This morning was my day of reckoning for the Tendring Show beekeepers' stand. I opened the first cash box and began to count the money. I can only assume that counting change is something you get better at with practice, as it took me a lot of counting and recounting to be sure I knew how much was in each box. The notes aren't so bad, but adding up piles of pound coins and columns of twenty pence pieces and devising a system for not muddling up the worth of different heaps, when five pounds is easy to amass in pound coins but would be totteringly unstable in ten pence bits takes a little doing. Although I say the notes weren't so bad, when I eventually reached a total I was completely confident with and took it to the bank I was abashed at how quickly the woman behind the counter in Barclays flicked through them.

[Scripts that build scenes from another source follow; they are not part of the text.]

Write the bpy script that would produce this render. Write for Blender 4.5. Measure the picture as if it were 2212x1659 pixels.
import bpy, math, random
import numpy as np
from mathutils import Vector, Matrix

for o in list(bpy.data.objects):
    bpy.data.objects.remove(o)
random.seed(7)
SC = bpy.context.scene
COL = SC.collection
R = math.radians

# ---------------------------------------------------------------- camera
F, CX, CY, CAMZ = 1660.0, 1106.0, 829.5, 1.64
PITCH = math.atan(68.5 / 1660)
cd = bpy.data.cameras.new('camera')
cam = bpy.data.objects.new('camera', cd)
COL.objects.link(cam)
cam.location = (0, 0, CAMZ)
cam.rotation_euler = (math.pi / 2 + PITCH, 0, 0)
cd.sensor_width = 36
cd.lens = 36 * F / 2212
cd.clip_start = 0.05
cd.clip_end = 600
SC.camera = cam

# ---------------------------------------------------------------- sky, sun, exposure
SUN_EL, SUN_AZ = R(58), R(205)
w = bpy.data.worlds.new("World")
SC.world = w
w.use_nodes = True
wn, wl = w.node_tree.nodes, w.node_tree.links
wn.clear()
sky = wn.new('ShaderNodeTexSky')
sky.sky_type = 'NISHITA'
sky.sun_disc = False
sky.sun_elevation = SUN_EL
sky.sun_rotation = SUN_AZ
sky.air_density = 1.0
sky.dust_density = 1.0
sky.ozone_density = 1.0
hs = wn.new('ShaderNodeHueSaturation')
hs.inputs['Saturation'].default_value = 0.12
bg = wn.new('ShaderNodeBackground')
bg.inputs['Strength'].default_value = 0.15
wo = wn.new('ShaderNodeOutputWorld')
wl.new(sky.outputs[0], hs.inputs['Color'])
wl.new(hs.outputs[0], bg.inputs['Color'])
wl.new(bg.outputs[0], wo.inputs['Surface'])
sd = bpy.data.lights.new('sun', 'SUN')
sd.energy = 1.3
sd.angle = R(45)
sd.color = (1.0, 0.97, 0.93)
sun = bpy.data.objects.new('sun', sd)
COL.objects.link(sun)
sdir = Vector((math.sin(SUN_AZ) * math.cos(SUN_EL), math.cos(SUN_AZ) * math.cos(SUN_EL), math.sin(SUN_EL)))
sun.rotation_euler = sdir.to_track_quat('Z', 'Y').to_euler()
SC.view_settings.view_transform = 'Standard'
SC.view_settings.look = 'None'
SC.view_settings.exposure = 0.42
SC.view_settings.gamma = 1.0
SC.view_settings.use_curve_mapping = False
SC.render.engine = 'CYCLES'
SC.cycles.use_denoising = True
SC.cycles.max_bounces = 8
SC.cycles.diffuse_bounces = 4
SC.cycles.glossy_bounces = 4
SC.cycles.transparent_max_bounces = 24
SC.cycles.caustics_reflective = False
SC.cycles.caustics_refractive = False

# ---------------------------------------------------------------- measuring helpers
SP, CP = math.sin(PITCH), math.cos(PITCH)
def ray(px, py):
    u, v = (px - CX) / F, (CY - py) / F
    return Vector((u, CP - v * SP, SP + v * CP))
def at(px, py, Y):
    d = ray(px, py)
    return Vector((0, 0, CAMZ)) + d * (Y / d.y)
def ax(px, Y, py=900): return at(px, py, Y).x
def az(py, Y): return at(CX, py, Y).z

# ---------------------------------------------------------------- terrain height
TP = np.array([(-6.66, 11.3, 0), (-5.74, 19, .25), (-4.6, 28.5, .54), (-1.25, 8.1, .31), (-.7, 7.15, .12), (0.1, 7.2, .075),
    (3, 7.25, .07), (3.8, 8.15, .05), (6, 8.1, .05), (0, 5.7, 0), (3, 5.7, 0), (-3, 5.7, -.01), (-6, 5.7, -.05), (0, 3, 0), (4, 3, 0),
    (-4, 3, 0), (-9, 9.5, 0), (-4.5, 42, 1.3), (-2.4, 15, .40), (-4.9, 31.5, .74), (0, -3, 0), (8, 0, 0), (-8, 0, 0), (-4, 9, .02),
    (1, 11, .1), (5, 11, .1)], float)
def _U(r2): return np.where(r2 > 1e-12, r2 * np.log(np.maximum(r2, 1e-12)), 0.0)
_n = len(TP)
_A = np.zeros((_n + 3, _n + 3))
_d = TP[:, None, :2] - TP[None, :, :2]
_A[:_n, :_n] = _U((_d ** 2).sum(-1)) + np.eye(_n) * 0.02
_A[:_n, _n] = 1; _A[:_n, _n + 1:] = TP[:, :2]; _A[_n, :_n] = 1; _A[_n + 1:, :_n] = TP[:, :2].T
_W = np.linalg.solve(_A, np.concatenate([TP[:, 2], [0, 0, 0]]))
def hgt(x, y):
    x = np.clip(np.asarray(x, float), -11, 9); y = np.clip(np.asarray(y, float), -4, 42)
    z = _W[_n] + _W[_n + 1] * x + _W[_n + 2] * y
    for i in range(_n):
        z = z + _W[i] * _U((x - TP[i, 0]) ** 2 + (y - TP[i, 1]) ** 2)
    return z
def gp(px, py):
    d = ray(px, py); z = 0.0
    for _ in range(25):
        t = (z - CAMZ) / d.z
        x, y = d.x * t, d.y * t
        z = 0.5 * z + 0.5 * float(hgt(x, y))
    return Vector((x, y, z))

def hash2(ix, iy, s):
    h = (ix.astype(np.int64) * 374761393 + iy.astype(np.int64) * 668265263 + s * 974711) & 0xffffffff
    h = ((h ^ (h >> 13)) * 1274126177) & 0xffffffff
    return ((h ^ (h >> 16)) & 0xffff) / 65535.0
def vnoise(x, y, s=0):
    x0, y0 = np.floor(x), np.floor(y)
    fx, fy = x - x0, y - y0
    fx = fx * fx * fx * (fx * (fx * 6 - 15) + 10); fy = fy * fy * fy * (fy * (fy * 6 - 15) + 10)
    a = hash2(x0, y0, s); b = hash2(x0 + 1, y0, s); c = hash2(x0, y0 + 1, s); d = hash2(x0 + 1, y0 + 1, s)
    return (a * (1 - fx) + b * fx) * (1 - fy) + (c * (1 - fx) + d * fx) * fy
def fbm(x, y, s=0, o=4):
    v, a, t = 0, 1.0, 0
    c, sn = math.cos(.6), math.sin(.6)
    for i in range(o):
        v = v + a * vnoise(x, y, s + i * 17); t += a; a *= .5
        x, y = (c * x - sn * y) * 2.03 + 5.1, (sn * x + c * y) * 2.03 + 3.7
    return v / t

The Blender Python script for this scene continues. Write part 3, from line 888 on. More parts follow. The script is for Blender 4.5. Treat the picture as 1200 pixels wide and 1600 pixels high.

Things started very encouragingly, as the amount we'd taken for sales of honey sweetened fruit drink at 60 pence a cup was exactly divisible by sixty, after I'd deducted my original float from the money in the tin. Net money taken for colouring in wooden bees at two pounds a go came to a round even number, 49 bees coloured in. I saved the most difficult box until last, since that was for sales of honey, candles, cakes and the rest of it. By the time I had to go out to lunch it seemed to me that there was about twenty or thirty pounds more in the tin than I could account for, based on sheets showing what items each member brought and what was left at the end. The number was still approximate because the selling price of some items hadn't been written down. I sent off hopeful enquiries to people who were on the stand and might know the answer, and had to defer that particular problem until later. I remember from my early attempts to train as a Chartered Accountant (a misguided enterprise. I was bored to a state of idiocy, and showed no particular talent whatsoever) that stock is considered one of the most difficult aspects of accounting.
Lunch was hosted by a great and gracious lady gardener I originally met as a customer at the plant centre. I'd asked her to lunch a while back, since I liked her and thought she'd get on with my friends, and if you don't risk rebuff by asking you don't meet new people. Today was the return match. We had a lovely time sitting in her garden, which is an extremely good one. She walked us around it after lunch for a brief tour, and the main lesson learned today was the importance of pruning and shaping shrubs. She likes to keep views open between different areas of the garden, not wide open, but so that from each place you can look through or over each border to the next bit of the garden, and to this end a weeping silver pear was clipped to a neat umbrella, while a purple leaved Cotinus underneath was kept to a tidy dome, and you could see daylight and the view between the two. The overall effect was extremely relaxed, despite the clipping, because of the quantity of airy self seeders like Thalictrum that were encouraged to drift around and soften the whole.
This evening's entertainment is a free course in organising musical events, run by the National Federation of Music Societies. If I'm going to be on a music society committee I might as well learn what I'm doing. Some of the advice will probably apply to the beekeepers as well. The mystery of the honey sales will have to wait until the morning.